So anyway, but that's—it ends at that point. I mean, the work from there now is a whole—is now I'm trying to take apart—then there was the Cleavage drawings, but that's a whole kind of entertaining thing. But I'm trying to somehow break everything apart so that I'm not dealing with subject matter anymore. Now I want to deal with, like, the mysteries. That's my basic idea. Mysteries seem to lie in a lot of ways in light. So the drawings are becoming more about light, which sounds so hokey because all artists say that: "My paintings are about light." But it is about the mysteries and about at times the denial of absolute. I mean, so the new show that I'm going to do there isn't one subject matter. There's a forest, there's an image of a church, there's an image of a cowboy hat, there's an image of a rock concert, there's an image of airplane windows. They all have these kind of loaded, reverberating things and there's also a tower that's just—it's four drawings put together to make a tower but it's actually just a black tower, it's just black, so it's all reflective.
Because the thing is with the glass in all these drawings is that drawing the reflection has always been very conscious and very—when I do the installations I'm very conscious of what reflects in. Like, I did a show in Los Angeles recently where it was a gigantic set of wings, a big head of an Asian woman and a shark, a big huge shark. They reflect into each other. So at some points you actually see the shark with wings, which becomes a dragon, or you would see the woman and you see the shark with wings and this Asian woman's hair and it becomes, like, this dragon in this Asian woman's hair. You see the woman with the wings in her hair. The reflections are all very, very important to me. So they somehow—I'm very, very conscious of it. I mean, it's a drag the reflections but there's also—it puts the viewer in there.
Like on the Freud drawings, when you would stand in front of the Freud drawings, you were actually in that place. You know, you were, like, a ghost in that place, which is kind of cool.
JUDITH RICHARDS: So you don't want to illuminate those reflections by using the non-reflected glass?
ROBERT LONGO: You know, I tried to use it a little bit and the problem is that it works—non-reflective glass works really—unless you get paid, like, a gazillion dollars for museum glass the reflective glass has a tint to it and when you have black, just black images, you see the color of the museum glass and it's horrible.
JUDITH RICHARDS: That blue?
ROBERT LONGO: Yeah, blue or green. It happened in one of the art fairs in Miami, or something like that. I think it was in Madrid.

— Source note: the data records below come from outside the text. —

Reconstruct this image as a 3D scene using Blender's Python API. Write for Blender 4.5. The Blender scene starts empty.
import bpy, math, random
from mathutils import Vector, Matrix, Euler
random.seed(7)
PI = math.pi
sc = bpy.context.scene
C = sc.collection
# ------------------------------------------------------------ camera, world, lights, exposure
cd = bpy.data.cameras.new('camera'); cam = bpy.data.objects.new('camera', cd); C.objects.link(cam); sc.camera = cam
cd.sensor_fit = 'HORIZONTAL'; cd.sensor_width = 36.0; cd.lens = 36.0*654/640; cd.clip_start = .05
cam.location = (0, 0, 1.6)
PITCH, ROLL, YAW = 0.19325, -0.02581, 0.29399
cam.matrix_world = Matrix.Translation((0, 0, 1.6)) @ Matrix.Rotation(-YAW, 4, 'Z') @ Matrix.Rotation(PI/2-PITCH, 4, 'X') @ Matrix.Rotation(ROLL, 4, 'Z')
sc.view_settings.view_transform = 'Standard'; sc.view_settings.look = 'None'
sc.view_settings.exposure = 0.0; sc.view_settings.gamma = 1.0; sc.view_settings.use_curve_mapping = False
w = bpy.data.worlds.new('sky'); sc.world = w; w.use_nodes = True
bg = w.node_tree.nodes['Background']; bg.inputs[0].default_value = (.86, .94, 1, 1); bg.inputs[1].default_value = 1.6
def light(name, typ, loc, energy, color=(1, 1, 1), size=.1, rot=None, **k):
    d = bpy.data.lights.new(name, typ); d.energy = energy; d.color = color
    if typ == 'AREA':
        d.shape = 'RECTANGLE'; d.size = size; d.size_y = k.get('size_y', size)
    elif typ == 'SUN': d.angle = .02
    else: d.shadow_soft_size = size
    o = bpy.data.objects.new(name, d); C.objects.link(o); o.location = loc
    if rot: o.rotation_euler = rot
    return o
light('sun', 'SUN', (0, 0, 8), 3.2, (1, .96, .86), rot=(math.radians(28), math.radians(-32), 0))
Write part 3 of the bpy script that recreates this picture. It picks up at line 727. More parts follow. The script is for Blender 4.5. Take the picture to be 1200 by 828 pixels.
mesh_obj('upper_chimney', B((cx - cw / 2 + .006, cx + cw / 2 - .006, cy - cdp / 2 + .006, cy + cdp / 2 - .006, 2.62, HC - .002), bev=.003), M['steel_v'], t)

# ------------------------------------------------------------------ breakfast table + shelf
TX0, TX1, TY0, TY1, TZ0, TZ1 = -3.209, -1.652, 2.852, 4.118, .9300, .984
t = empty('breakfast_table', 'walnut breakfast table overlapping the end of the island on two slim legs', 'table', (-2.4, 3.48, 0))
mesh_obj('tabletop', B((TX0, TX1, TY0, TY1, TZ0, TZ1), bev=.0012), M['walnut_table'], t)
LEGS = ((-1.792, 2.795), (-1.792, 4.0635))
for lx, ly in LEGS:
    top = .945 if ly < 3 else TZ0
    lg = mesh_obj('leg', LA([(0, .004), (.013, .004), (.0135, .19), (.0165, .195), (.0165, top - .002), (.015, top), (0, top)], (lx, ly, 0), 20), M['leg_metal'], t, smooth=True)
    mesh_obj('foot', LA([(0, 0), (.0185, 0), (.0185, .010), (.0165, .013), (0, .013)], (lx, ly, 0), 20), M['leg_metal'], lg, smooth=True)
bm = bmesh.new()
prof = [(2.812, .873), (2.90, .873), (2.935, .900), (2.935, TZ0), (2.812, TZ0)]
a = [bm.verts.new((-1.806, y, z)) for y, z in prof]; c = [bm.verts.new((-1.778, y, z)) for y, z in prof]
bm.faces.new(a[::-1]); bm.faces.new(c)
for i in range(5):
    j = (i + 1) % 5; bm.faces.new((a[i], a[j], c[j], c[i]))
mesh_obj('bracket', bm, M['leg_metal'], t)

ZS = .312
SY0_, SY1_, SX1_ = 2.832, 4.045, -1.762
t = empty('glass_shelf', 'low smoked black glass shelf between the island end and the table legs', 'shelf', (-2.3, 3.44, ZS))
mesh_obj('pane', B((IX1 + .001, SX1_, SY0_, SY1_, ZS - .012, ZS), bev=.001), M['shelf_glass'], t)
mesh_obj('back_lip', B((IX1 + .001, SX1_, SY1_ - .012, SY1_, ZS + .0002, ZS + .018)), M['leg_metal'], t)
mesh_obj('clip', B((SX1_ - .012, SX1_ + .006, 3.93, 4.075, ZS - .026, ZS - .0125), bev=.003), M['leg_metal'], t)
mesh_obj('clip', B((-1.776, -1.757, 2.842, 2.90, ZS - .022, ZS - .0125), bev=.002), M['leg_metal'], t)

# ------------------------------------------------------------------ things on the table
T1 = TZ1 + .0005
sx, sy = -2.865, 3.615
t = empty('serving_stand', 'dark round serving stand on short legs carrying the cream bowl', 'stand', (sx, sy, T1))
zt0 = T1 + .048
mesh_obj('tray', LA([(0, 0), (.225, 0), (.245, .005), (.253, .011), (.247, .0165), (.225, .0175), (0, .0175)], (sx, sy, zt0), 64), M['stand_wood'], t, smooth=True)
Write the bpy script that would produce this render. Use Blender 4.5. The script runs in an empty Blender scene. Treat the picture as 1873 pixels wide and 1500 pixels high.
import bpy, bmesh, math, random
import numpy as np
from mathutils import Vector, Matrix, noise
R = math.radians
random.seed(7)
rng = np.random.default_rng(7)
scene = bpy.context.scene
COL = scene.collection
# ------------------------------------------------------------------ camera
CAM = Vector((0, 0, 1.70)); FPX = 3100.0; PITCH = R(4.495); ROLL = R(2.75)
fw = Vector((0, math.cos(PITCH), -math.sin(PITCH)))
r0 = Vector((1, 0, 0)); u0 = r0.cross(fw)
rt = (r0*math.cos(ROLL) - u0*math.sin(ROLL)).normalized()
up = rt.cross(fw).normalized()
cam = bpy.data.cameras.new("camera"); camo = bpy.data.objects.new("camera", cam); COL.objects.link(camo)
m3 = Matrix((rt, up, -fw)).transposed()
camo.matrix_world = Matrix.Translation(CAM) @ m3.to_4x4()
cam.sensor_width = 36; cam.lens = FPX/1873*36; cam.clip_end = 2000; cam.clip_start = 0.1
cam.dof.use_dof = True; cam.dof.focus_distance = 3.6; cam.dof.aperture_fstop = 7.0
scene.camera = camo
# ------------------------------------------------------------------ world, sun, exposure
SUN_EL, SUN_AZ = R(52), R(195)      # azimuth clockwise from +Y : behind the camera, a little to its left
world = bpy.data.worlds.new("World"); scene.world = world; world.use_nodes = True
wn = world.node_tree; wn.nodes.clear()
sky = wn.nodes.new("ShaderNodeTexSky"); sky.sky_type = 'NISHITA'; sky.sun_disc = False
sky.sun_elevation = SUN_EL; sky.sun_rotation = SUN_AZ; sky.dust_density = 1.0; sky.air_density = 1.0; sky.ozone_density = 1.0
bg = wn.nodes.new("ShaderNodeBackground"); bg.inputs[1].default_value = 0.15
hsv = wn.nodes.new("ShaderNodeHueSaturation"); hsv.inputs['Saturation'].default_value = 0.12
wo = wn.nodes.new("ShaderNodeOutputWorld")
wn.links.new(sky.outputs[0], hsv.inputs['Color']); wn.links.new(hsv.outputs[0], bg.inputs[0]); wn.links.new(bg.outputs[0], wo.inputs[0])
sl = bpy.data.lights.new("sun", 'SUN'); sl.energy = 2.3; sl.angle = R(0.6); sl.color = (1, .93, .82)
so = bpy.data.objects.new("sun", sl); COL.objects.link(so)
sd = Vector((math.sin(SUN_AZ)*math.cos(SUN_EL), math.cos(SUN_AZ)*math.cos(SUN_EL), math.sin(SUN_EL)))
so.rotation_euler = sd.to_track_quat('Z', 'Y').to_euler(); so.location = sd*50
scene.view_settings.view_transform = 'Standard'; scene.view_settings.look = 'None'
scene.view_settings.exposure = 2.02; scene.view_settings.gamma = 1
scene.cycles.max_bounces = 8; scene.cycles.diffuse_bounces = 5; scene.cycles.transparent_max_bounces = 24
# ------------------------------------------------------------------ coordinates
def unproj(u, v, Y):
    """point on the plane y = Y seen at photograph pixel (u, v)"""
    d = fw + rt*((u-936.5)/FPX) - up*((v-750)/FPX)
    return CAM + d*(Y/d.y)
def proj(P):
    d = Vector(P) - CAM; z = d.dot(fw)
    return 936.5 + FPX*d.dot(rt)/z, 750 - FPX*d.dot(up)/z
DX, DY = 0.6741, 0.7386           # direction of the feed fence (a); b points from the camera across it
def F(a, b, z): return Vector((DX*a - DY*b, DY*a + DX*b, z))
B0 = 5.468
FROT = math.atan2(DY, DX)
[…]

It was abominable, the color, it was like—and the other problem is that it lets in too much light. Plexiglas actually amplifies the darkness a little bit because it has a slight warmth to it. So the drawings get—if you're in a big white space and you have all this light pouring into it the drawings just get kind of grayish looking, so it's problematic.
JUDITH RICHARDS: Okay, that takes us—
ROBERT LONGO: The end.
JUDITH RICHARDS: Well, that was great.